A former customer filed an action against the company alleging certain
problems, which developed with equipment the company sold them, on or
about December, 1995. The complaint includes claims against Dinet for
breach of express warranty, and for punitive damages and attorney's
fees, all in an amount in excess of $150,000. The action was filed on
September 7th, 1999. All parties have agreed to a negotiated settlement
the company's share would be $175,000, $75,000 would be paid in
restricted common stock, with the balance to be paid in cash beginning
on January 1, 2002. There would be no interest charged on the balance as
long as the company is not in default of the agreement. Management was
of the opinion that for their expenditures of resources, by way of a
trial, was to much of a risk compared to what might have been gained and
accepted the settlement.


Item 2.  Changes in Securities and Use of Proceeds.

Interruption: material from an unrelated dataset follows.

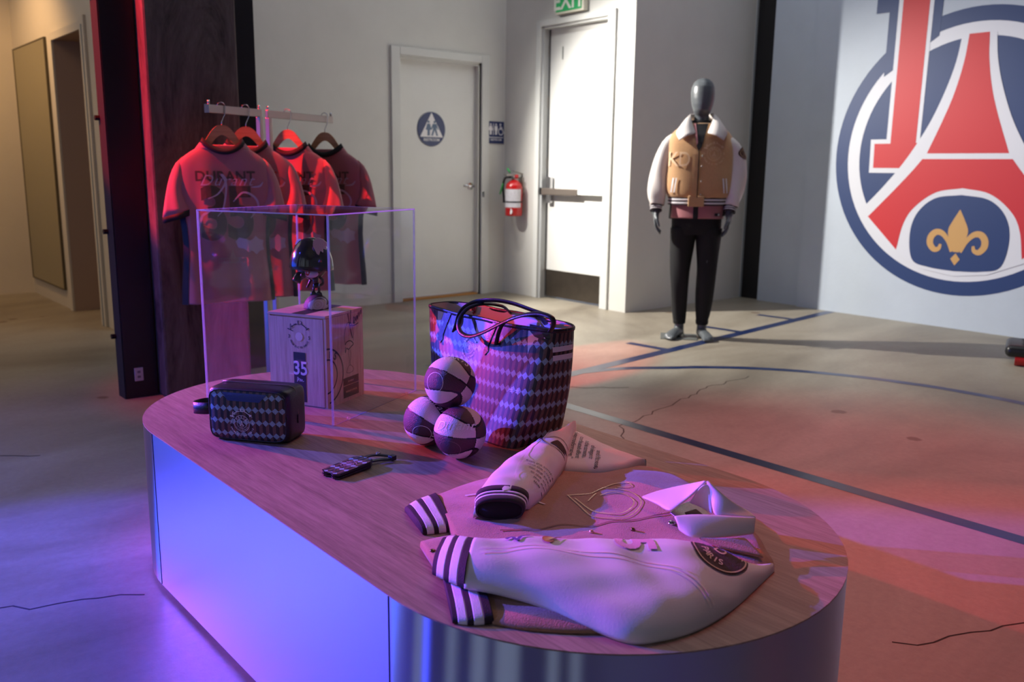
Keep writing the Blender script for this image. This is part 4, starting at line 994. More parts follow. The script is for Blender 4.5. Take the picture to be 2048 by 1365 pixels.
# ================================================================== RAIL WITH JERSEYS
A0 = V((-4.222, 1.672, 1.47)); A3 = V((-4.660, 2.575, 1.47)); ad = (A3 - A0); ad.z = 0; La = ad.length; ad.normalize(); an = V((ad.y, -ad.x, 0))
yaw_r = math.atan2(ad.y, ad.x)
for i, (s0, s1, post, lab) in enumerate(((0, .385, .373, 'left half of the satin steel clothes rail with two jerseys'), (.430, La, .445, 'right half of the satin steel clothes rail with two jerseys'))):
    rk = thing('clothes_rail', lab, 'rail', A0 + ad * s0 - V((0, 0, 1.47)), yaw_r)
    L_ = s1 - s0
    box('crossbar', (0, -.008, 1.442), (L_, .008, 1.480), SATIN, rk, .002)
    px_ = post - s0
    box('upright', (px_ - .012, -.0135, .02), (px_ + .012, .0135, 1.4415), SATIN, rk, .002)
    box('foot_bar', (px_ - .02, -.30, 0), (px_ + .02, .08, .025), SATIN, rk, .003)
    for x in (.012, L_ - .012): tubeo('end_pin', [(x, 0, 1.480), (x, 0, 1.500)], .006, CHROME, rk, 10)
    box('end_cap', (-.002, -.014, 1.441), (.0, .014, 1.481), CHROME, rk) if i == 0 else None

def hanger(loc, yaw, label):
    t = thing('hanger', label, 'hanger', loc, yaw, 'wooden hangers on the clothes rail')
    topc = catmull([(-.180, -.200), (-.14, -.158), (-.10, -.104), (-.055, -.034), (-.025, -.005), (0, 0), (.025, -.005), (.055, -.034), (.10, -.104), (.14, -.158), (.180, -.200)], 5)
    botc = catmull([(.178, -.212), (.13, -.168), (.07, -.108), (.03, -.062), (0, -.046), (-.03, -.062), (-.07, -.108), (-.13, -.168), (-.178, -.212)], 5)
    extrude_poly('shoulder_bar', [tuple(p) for p in topc] + [tuple(p) for p in botc], .008, HANGW, t, lambda x, y, z: V((x, y, z - .095)), .002)
    tubeo('hook', [V((0, 0, -.096)), V((0, 0, -.08)), V((.016, 0, -.045)), V((.020, .0, -.02)), V((.020, 0, -.003)), V((.012, 0, .0095)), V((0, 0, .0135)), V((-.013, 0, .008)), V((-.017, 0, -.004))], .0022, CHROME, t, 8)
    return t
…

On May 1, 2000, The Company issued 10,000 shares of its common stock to
a consultant in payment for services. At the time of issuance, the
consultant was advised that the shares were registered on Form S-8 and
could be freely re-sold. The consultant sold the shares in July, 2000,
in broker's transactions, at prevailing market rates.
Thereafter, on January 2, 2001, the Company issued 50,000 shares of its
common stock to a second consultant, also in payment for services. This
second consultant was also advised by the Company that the shares were
registered on form S-8 and could be freely re-sold. The consultant sold
3,500 of these shares on June 2, 2001, and an additional 3,000 were sold
on June 13, 2001. Both of these re-sales were effected in broker's
transactions at prevailing market prices.
The advice given by the Company to each consultant was erroneous; none
of the shares mentioned above was registered at the time of issuance,
and the exemption from registration afforded by Regulation D may not
have been available. It is possible, therefore, that each of the
issuances occurred in violation of the registration requirements set
forth in Section 5 of the Securities Act of 1933, and that resale by the
consultants of a total of 16,500 of such shares was likewise in
violation of Section 5.
The Company regrets the error, which has resulted in the creation of
16,500 freely-tradable shares in possible violation of the Securities
Act of 1933.

Item 3.  Defaults Upon Senior Securities.

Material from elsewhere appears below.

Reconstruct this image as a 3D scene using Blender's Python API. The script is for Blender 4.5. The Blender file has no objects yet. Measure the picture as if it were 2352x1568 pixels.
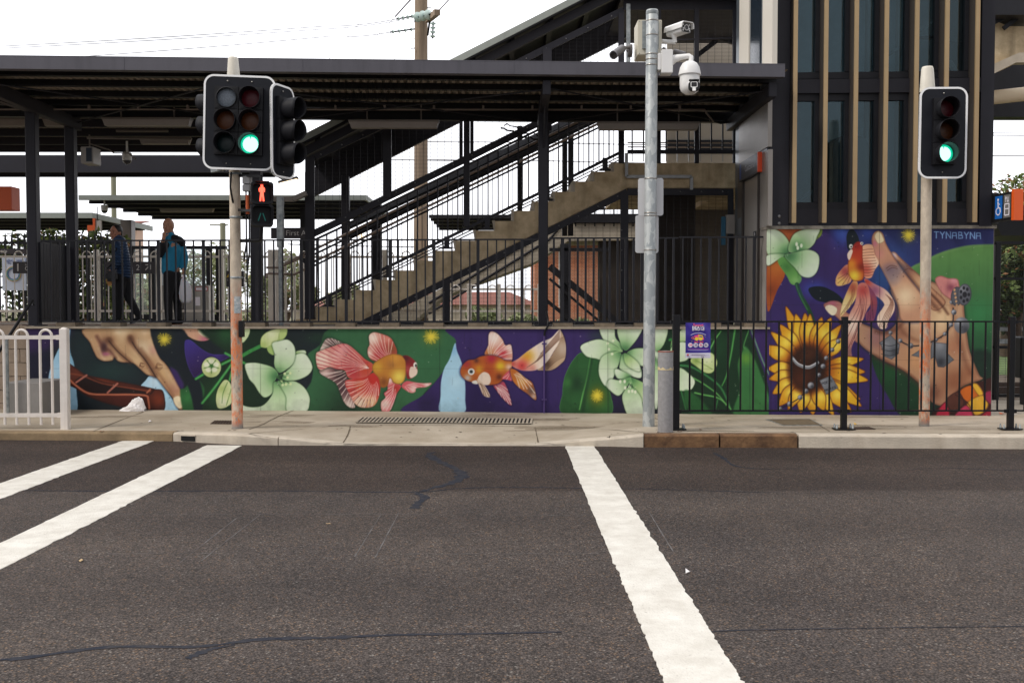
import bpy, math, random
import numpy as np
from mathutils import Vector, Matrix

random.seed(7)
SC = bpy.context.scene
COL = SC.collection
R = math.radians

# ---------------------------------------------------------------- camera
F = 2287.0                      # focal length in units of a 2352 px wide picture
CAM_H = 1.6
PITCH = math.atan(77.0 / F)
YAW = math.atan(8.0 / F)
cam_d = bpy.data.cameras.new('camera')
cam_d.sensor_width = 36.0
cam_d.lens = 36.0 * F / 2352.0
cam_d.clip_start = 0.05
cam_d.clip_end = 3000
cam = bpy.data.objects.new('camera', cam_d)
COL.objects.link(cam)
cam.location = (0, 0, CAM_H)
cam.rotation_euler = (math.pi / 2 - PITCH, 0, -YAW)
SC.camera = cam

# ---------------------------------------------------------------- sky, sun, exposure
SUN_EL, SUN_AZ = R(46), R(-62)          # azimuth from +Y towards +X; the sun stands behind the camera, to the left
w = bpy.data.worlds.new('World'); SC.world = w; w.use_nodes = True
nt = w.node_tree; nt.nodes.clear()
wo = nt.nodes.new('ShaderNodeOutputWorld'); bg = nt.nodes.new('ShaderNodeBackground')
sky = nt.nodes.new('ShaderNodeTexSky'); sky.sky_type = 'NISHITA'; sky.sun_disc = False
sky.sun_elevation = SUN_EL; sky.sun_rotation = R(-118)
sky.air_density = 1.0; sky.dust_density = 4.0
hsv = nt.nodes.new('ShaderNodeHueSaturation'); hsv.inputs['Saturation'].default_value = 0.22
hsv.inputs['Value'].default_value = 1.0
tc = nt.nodes.new('ShaderNodeTexCoord'); mp = nt.nodes.new('ShaderNodeMapping'); mp.inputs['Scale'].default_value = (1, 1, 3)
ns = nt.nodes.new('ShaderNodeTexNoise'); ns.inputs['Scale'].default_value = 2.2; ns.inputs['Detail'].default_value = 5
rp = nt.nodes.new('ShaderNodeValToRGB'); rp.color_ramp.elements[0].position = .1; rp.color_ramp.elements[1].position = .5
mx = nt.nodes.new('ShaderNodeMix'); mx.data_type = 'RGBA'
nt.links.new(tc.outputs['Generated'], mp.inputs['Vector']); nt.links.new(mp.outputs['Vector'], ns.inputs['Vector'])
nt.links.new(ns.outputs['Fac'], rp.inputs['Fac']); nt.links.new(sky.outputs['Color'], hsv.inputs['Color'])
nt.links.new(rp.outputs['Color'], mx.inputs['Factor']); nt.links.new(hsv.outputs['Color'], mx.inputs['A'])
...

There has been no material default in the payment of principal,
interact, a sinking or purchase fund installment, of any other material
default not cured within 30 days with respect to any indebtedness of the
Company exceeding five percent (5%) of the total assets of the Company.


Item 4.  Submission of Matters to a Vote of Security Holders.

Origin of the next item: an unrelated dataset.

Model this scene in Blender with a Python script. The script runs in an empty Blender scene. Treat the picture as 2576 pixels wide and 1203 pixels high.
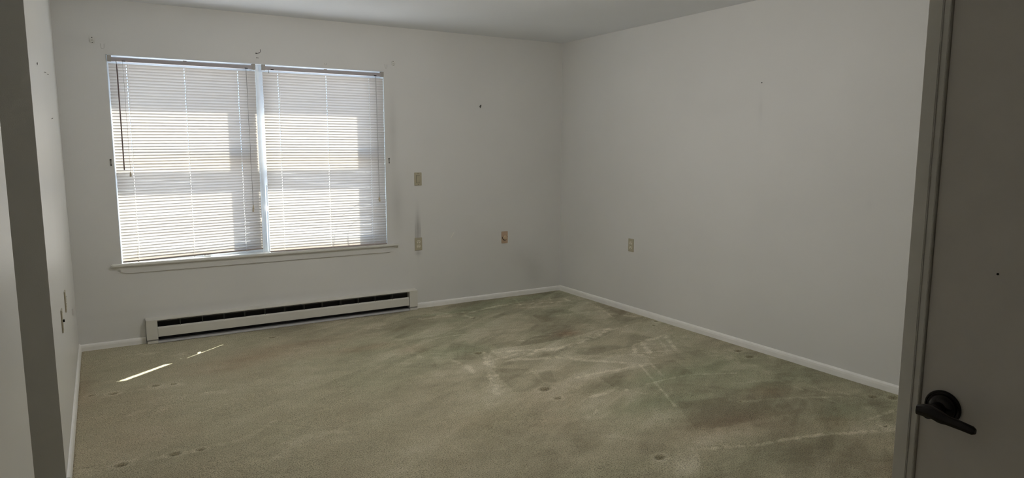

     No matters were submitted to a vote of the Company's
security holders during the fiscal quarter covered by this report.

Item 5.  Other information.

     The Company has no other information to report.

Item 6.  Exhibits and Reports on Form 8-K.

(a) 	Exhibits

  Exhibit
  Number                       Description

   2.1*     Agreement dated March 1, 1984, between
            Heartland Oil & Mineral Corporation and
            Gold Genie Worldwide, an Oregon partnership

   2.2*     Buy/Sell Agreement dated March 1, 1984,
            between the Company and Heartland Oil &
            Mineral Corporation

   3.1*     Articles of Incorporation of Gold Genie
            Worldwide, Inc., filed on March 7, 1984.

   3.2*     Certificates of Amendment to the Articles
            of Incorporation of Products, Services, &
            Technology Corporation, filed on June 13, 1988

   3.3*     Articles of Domestication of Products, Services
            and Technology Corporation, filed on June 2,
            1997.

   3.4*     Articles of Amendment to the Articles of
            Incorporation of Products, Services and
            Technology Corporation, filed on June 13, 1997

   3.5*     Bylaws of Products, Services and Technology
            Corporation dated as of June 2, 1997

  10.1*     Settlement Agreement and Release dated December
            17, 1987, between Heartland Diversified
            Industries, Inc., the Company, and certain
            individuals

  10.2*     Agreement, dated April 19, 1988, by and between
            the Company, Heartland Diversified Industries,
            Inc., Distributed Networks, Inc., and certain
            shareholders of Distributed Networks, Inc.

  10.3*     Buy/Sell Agreement, dated March 27, 1996, by
            and between the Company and Heartland
            Diversified Industries, Inc.

  10.4*     Consulting Agreement dated April 15, 1997,
            among Products, Services and Technology
            Corporation, David Wood and Henry Hanson

    11      Statement regarding computation of per share
            earnings

    24      Power of Attorney

    27      Financial Data Schedule

    99*     Gold Genie Worldwide, Inc. Offering Prospectus,
            dated July 24, 1985

  1   Summaries of all exhibits contained in this Registration Statement
      are modified in their entirety by reference to such exhibits.

  *   Incorporated by reference herein to the Company's Form 10-SB, as
      amended, dated as of February 12, 1998.

(b) 	Forms 8-K filed during the last quarter.  None.

                       SIGNATURES

  In accordance with the requirements of the Exchange Act,
the registrant caused this report to be signed on its behalf by
the undersigned, thereunto duly authorized.


August 16, 2001               WIRELESS DATA SOLUTIONS, INC.